In a previous life, Dane Atkinson, now the CEO of, ran a bar in New York City. While there he developed what he came to call the "lime equation" -- an alternative indicator of sorts that could pinpoint the bar's sales or revenues for the night and as it happened, also flag employee theft.

Atkinson quickly realized there was indirect but tight correlation between revenue and the limes used, and by the end of the night he could estimate revenues to within 5% based on the lime usage (one of his jobs as manager was also to collect the trash). When employee theft was suspected as a problem at the bar, Atkinson turned to his secret indicator -- the lime equation -- and began rotating the staff to see which individual was the common factor.

"I would then swoop in and publicly catch the thief confounding the rest of the staff to the method!" Atkinson tells CITEworld. From this experience he took away two lessons as he set about establishing sales performance metrics for his staff: One, as CEO you care about the belief, output, love of the team. So find what metric correlates to that attitude and that is the number you watch. Two, don't share that metric with anyone.

Insights, anyone?

Some vendors of CRM applications might be dismayed to hear such advice, entertaining as the story is. For an emerging trend among some of these companies is to coax users of their product into sharing metrics -- from sales to compensation -- with the other users of the product to establish very specific benchmarks for these indicators.

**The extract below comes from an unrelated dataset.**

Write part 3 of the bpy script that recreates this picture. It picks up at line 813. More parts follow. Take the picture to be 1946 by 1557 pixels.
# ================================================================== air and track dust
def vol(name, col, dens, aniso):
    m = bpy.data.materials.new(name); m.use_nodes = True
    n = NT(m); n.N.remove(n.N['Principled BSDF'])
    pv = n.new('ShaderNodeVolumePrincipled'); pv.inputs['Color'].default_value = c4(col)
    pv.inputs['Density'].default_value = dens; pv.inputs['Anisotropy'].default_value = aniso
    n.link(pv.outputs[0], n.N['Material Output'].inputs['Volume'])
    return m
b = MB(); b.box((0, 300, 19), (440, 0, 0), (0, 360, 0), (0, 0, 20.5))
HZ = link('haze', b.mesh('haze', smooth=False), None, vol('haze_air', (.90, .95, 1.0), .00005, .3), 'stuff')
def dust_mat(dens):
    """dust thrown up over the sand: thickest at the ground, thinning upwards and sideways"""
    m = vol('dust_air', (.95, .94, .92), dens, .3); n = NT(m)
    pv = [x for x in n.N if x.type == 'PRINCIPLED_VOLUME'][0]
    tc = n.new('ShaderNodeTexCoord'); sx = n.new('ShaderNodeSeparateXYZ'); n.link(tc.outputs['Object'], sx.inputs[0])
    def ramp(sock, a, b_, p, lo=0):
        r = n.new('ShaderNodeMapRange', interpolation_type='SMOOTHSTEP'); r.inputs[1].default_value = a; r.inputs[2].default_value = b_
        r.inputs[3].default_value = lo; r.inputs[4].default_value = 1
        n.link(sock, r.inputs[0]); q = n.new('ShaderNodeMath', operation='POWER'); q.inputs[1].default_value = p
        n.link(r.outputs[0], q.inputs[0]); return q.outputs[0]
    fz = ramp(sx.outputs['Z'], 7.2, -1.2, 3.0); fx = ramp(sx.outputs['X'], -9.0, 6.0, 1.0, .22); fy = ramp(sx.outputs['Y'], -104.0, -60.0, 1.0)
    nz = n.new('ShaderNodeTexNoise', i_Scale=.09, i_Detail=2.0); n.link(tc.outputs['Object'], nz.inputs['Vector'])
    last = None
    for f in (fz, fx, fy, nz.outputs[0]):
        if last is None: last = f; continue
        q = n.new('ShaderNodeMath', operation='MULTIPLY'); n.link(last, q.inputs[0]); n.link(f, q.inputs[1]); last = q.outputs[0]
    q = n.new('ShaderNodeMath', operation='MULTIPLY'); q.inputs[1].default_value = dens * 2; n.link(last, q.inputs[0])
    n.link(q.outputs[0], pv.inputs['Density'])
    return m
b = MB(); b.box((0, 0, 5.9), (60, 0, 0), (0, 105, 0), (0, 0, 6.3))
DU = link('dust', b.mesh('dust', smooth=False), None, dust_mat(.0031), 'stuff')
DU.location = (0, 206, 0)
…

One example is Xactly's recently rollout of Xactly Insights. Xactly offers an application that supports sales compensation and Insights is an add-on that compiles the compensation data of the customers that the flagship applications is managing -- and then releases it in anonymized form to the users. Users have to opt in and most have, according to Xactly. Of those that didn't, some are changing their minds as they see how useful the application is.

Another example is a new analytic and data visualization tool that Zendesk recently introduced that sits on top of Zendesk's flagship customer service platform -- coincidentally, it's called Zendesk Insights. It too combines data from the system's users and then aggregates and serves that data back to customers as metrics or benchmarks for customer satisfaction rates. One such metric might be the level of staffing determined as necessary for a particular retail market; another might be how quickly an e-mail reply must be answered for customer satisfaction in, say, the real estate industry.

Whether these metrics give users an edge is unclear absent third-party peer-reviewed studies, which are impractical. They do make an intuitive business case though: In an ever-competitive economy, companies need an edge and striving for a unique, carefully chosen, and most importantly data-driven goal could very well be that edge.

KPIs by dashboards

These examples, though, are among the minority. For the most part companies still use tried-and-true metrics and KPIs to measure success -- be it in sales or elsewhere -- which is all well and good with vendors as it makes the system design and user interface design easier to create and manage.

Vendors, however, take care to incorporate as much flexibility as possible into their KPIs, giving users a wide range from which to choose. DataMentors' recently released Marketing Dashboard product, to cite just one example, lets users monitor a range of KPIs from sales trending, product cross-sell, marketing ROI by channel, customer acquisition, or sales by product category.

Indeed there is something to be said for MBA-worthy measurements, especially when making a case to the Board of Directors or shareholders or -- worst of all -- inquiring regulators. In those harrowing circumstances, agreements sold by salesperson or top 10 sales by product would probably fly much better than the number of limes a manager found in the trash that night.